## The task
Return exactly, please, the lines that run from the line with "Model this scene" to the line with "ZC, ZR = 2.97, 2.83", ends included, and omit all pictures.

## Record list
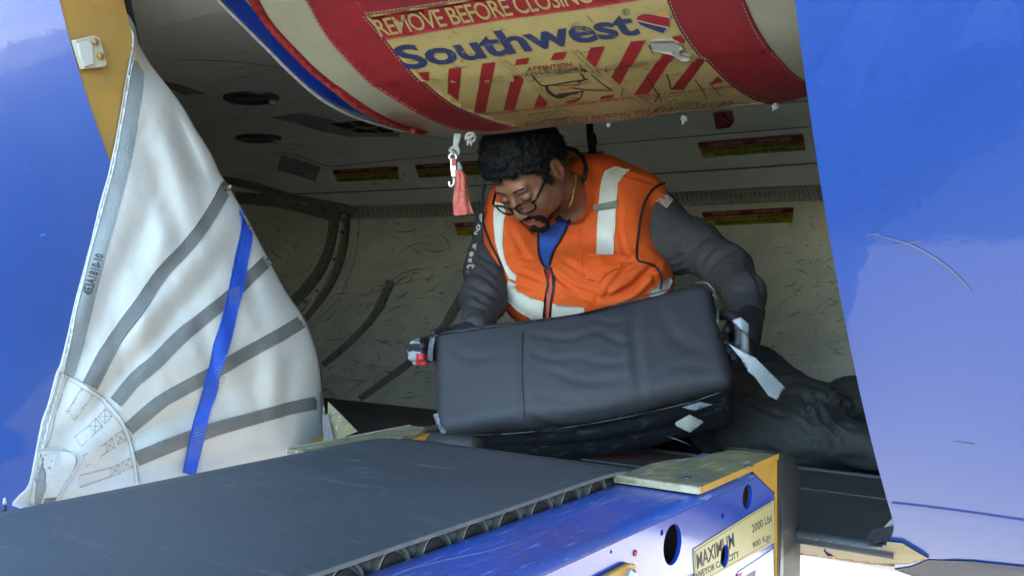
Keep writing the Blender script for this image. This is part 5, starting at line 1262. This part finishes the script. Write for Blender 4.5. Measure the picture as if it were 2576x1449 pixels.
vl = [(z8((1090, 1165), (1200, 1145), (1320, 1085), (1420, 985), (1480, 945)), .016, 11), (z8((780, 990), (860, 1050), (960, 1110), (1090, 1150)), .010, 9), (z8((1120, 920), (1250, 915), (1360, 915)), .010, 7), (z8((1240, 560), (1230, 700), (1280, 860), (1340, 910)), .006, 7),
      (z8((1130, 1160), (1180, 1080), (1290, 960), (1420, 930)), .008, 8), (z8((560, 620), (640, 680), (690, 740)), .006, 8), (z8((470, 900), (560, 880), (640, 900)), .006, 8), (z8((480, 1050), (600, 1080), (740, 1120)), .007, 8), (z8((500, 700), (560, 800), (620, 900)), .004, 9),
      (z8((1180, 330), (1330, 350), (1500, 400)), .005, 5), (z8((820, 1020), (900, 1090), (1010, 1190)), .006, 8), (z8((850, 900), (930, 950), (1000, 1000)), .005, 8), (z8((1000, 550), (990, 650), (980, 800)), .004, 7), (z8((1420, 970), (1460, 1020), (1490, 1080)), .006, 6),
      (z8((560, 980), (640, 1010), (730, 1060)), .006, 7)]
vl = [(p_, d_*1.1, w_*.75) for p_, d_, w_ in vl]; V = creases(V, F, vl, .003, 14, 2)
vest = mesh_obj('safety_vest', V, F, M['vest'], per, True); vb = bvh_of(V, F)
def onv(bm, off, nm, m_, step=9, skirt=.0015, parent=vest, tf=2.42, bvh=None): return drape2d(bm, bvh or vb, off, nm, m_, parent, step=step, skirt=skirt, tfall=tf)
onv(polybm(z8((1140, 318), (1200, 288), (1305, 306), (1262, 345), (1228, 395), (1210, 560), (1195, 872), (1078, 870), (1090, 620), (1108, 430), (1122, 360))), .0025, 'reflective_stripe', M['reflect'])
onv(polybm(z8((1068, 545), (1220, 514), (1222, 563), (1074, 585))), .0050, 'radio_tab', M['tabgrey'])
onv(polybm(z8((408, 520), (490, 545), (465, 640), (455, 800), (470, 900), (510, 975), (555, 1020), (545, 1045), (500, 1030), (440, 900), (410, 800), (398, 690), (398, 590))), .0025, 'reflective_stripe', M['reflect'])
onv(polybm(z8((500, 1035), (548, 1072), (540, 1095), (490, 1075))), .0025, 'reflective_stripe', M['reflect'])
onv(polybm(z8((455, 1080), (475, 1055), (560, 1110), (640, 1155), (735, 1185), (860, 1207), (1000, 1220), (1000, 1330), (700, 1330), (560, 1245), (470, 1160))), .0025, 'waist_band', M['reflect'])
onv(polybm(z8((1430, 1115), (1500, 1065), (1575, 1022), (1590, 1050), (1570, 1090), (1500, 1150), (1430, 1160))), .0025, 'waist_band', M['reflect'])
onv(polybm(z8((985, 858), (1120, 880), (1245, 862), (1262, 905), (1235, 960), (1130, 1015), (1100, 1062), (1000, 1035), (985, 950))), .0035, 'chest_pocket', M['vest_dirty'])
# V opening: blue shirt, dark collar strip, black piping, zip
onv(polybm(z8((700, 735), (760, 700), (810, 650), (880, 590), (950, 520), (985, 470), (960, 545), (900, 680), (850, 765), (790, 865), (758, 965), (735, 962), (705, 905), (690, 850), (688, 770))), .0030, 'undershirt', M['undershirt'])
onv(polybm(z8((800, 640), (870, 560), (925, 470), (965, 380), (990, 330), (1000, 380), (965, 500), (905, 590), (820, 660))), .0045, 'collar', M['shirt'])
vtube = lambda pts, r_, nm, m_, off=.003: draped_tube([z8(*pts)], vb, off, r_, nm, m_, vest, tfall=2.45)
vtube([(690, 725), (688, 790), (695, 860), (715, 925), (750, 968)], .0032, 'neck_piping', M['trim'])
vtube([(1005, 300), (1000, 370), (965, 490), (905, 640), (850, 760), (795, 860), (762, 965)], .0032, 'neck_piping', M['trim'])
onv(ribbon(z8((757, 965), (778, 1060), (762, 1160), (748, 1300)), 21), .0035, 'zip_border', M['trim'], skirt=.002)
onv(ribbon(z8((757, 980), (778, 1060), (762, 1160), (748, 1300)), 9), .0052, 'zip_tape', M['zip_red'], skirt=.001)
onv(ribbon(z8((757, 985), (765, 1045)), [7, 5]), .0075, 'zip_pull', M['print_red'], skirt=.003)
G().tube([P(u, v, t_) for (u, v), t_ in zip(z8((840, 172), (880, 158), (940, 175), (990, 225), (1012, 290), (1000, 370)), [2.50, 2.52, 2.52, 2.50, 2.47, 2.42])], .006, 8).build('neck_piping', M['trim'], vest, True)
g = G(); g.grid(lambda a, b: P(*z8((845+150*a, 170+8*b+math.sin(a*3)*-12+70*a*a+(20*b)))[0], 2.535-.01*b), 10, 3); g.build('vest_collar', M['vest'], vest, True)

# shirt: sleeves, charcoal
def sl(A, rr, extra, k=.03):
    fs = [cap(A[i], A[i+1], rr[i], rr[i+1]) for i in range(len(A)-1)]+extra
    return union(fs, k)
sR = [P(1640, 560, 2.55), P(1735, 615, 2.46), P(1830, 676, 2.34), P(1872, 740, 2.20), P(1886, 792, 2.12)]
sleeveR = sl(sR, [.068, .066, .055, .043, .034], [ell(P(1652, 560, 2.55), (.066, .088, .085), CM), ell(P(1690, 625, 2.50), (.08, .07, .065), CM)])
sL = [P(1242, 590, 2.60), P(1228, 680, 2.50), P(1218, 752, 2.38), P(1200, 815, 2.26)]
sleeveL = sl(sL, [.052, .057, .052, .040], [ell(P(1244, 570, 2.60), (.050, .085, .06), CM)])
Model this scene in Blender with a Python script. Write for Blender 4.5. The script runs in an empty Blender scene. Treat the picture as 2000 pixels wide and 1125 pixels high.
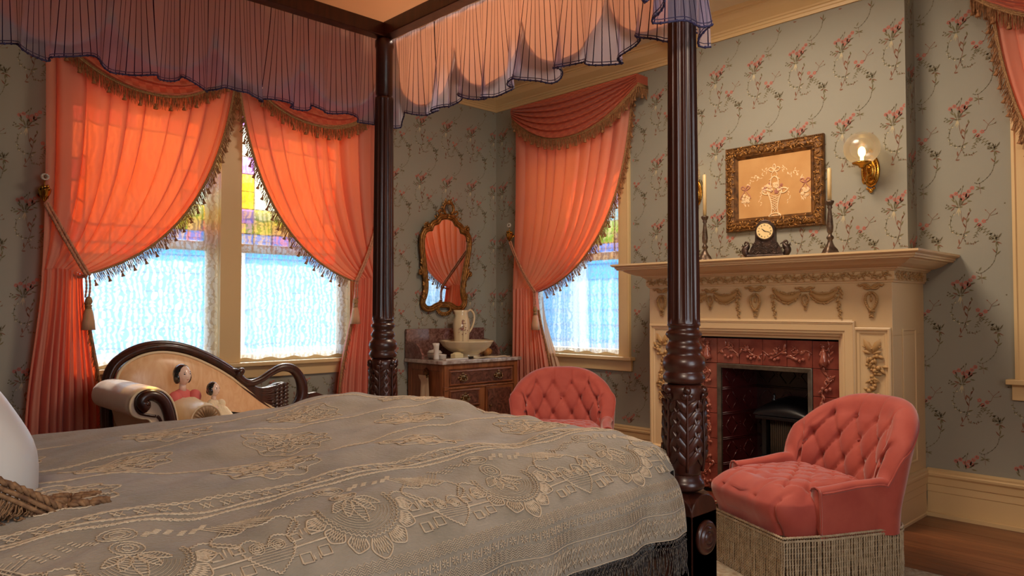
import bpy, math, random
from mathutils import Matrix, Vector, Euler, noise
sc = bpy.context.scene
PI = math.pi; TAU = 2*PI
sin, cos, sqrt, exp, atan2 = math.sin, math.cos, math.sqrt, math.exp, math.atan2
rnd = random.Random(7)
XA, YB, YC = -4.758, 4.401, 4.254      # window wall, back wall, chimney breast
ZC, ZR = 2.97, 2.83                    # ceiling, foot of the crown

# ---------------------------------------------------------------- camera, light, exposure
cam = bpy.data.cameras.new('camera'); cam.lens = 26.01; cam.sensor_width = 36; cam.clip_start = .02
camo = bpy.data.objects.new('camera', cam); sc.collection.objects.link(camo)
camo.location = (0, 0, 1.1); camo.rotation_euler = (math.radians(91.645), 0, math.radians(46))
sc.camera = camo
sc.view_settings.view_transform = 'Standard'; sc.view_settings.look = 'None'
sc.view_settings.gamma = 1; sc.view_settings.use_curve_mapping = False
sc.view_settings.exposure = 0.06
sc.cycles.max_bounces = 8; sc.cycles.diffuse_bounces = 4; sc.cycles.glossy_bounces = 3
sc.cycles.transmission_bounces = 4; sc.cycles.transparent_max_bounces = 16
sc.cycles.caustics_reflective = False; sc.cycles.caustics_refractive = False
sc.cycles.sample_clamp_indirect = 4

W = bpy.data.worlds.new('sky'); sc.world = W; W.use_nodes = True
nt = W.node_tree; nt.nodes.clear()
wo = nt.nodes.new('ShaderNodeOutputWorld'); bg = nt.nodes.new('ShaderNodeBackground')
tc = nt.nodes.new('ShaderNodeTexCoord'); sx = nt.nodes.new('ShaderNodeSeparateXYZ'); cr = nt.nodes.new('ShaderNodeValToRGB')
nt.links.new(tc.outputs['Generated'], sx.inputs[0]); nt.links.new(sx.outputs[2], cr.inputs[0])
cr.color_ramp.elements[0].position = 0.0; cr.color_ramp.elements[0].color = (.92, .93, .90, 1)
cr.color_ramp.elements[1].position = .8; cr.color_ramp.elements[1].color = (.42, .66, 1, 1)
nt.links.new(cr.outputs[0], bg.inputs[0]); nt.links.new(bg.outputs[0], wo.inputs[0])
bg.inputs[1].default_value = 8.0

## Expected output
Model this scene in Blender with a Python script. Write for Blender 4.5. The script runs in an empty Blender scene. Treat the picture as 2000 pixels wide and 1125 pixels high.
import bpy, math, random
from mathutils import Matrix, Vector, Euler, noise
sc = bpy.context.scene
PI = math.pi; TAU = 2*PI
sin, cos, sqrt, exp, atan2 = math.sin, math.cos, math.sqrt, math.exp, math.atan2
rnd = random.Random(7)
XA, YB, YC = -4.758, 4.401, 4.254      # window wall, back wall, chimney breast
ZC, ZR = 2.97, 2.83                    # ceiling, foot of the crown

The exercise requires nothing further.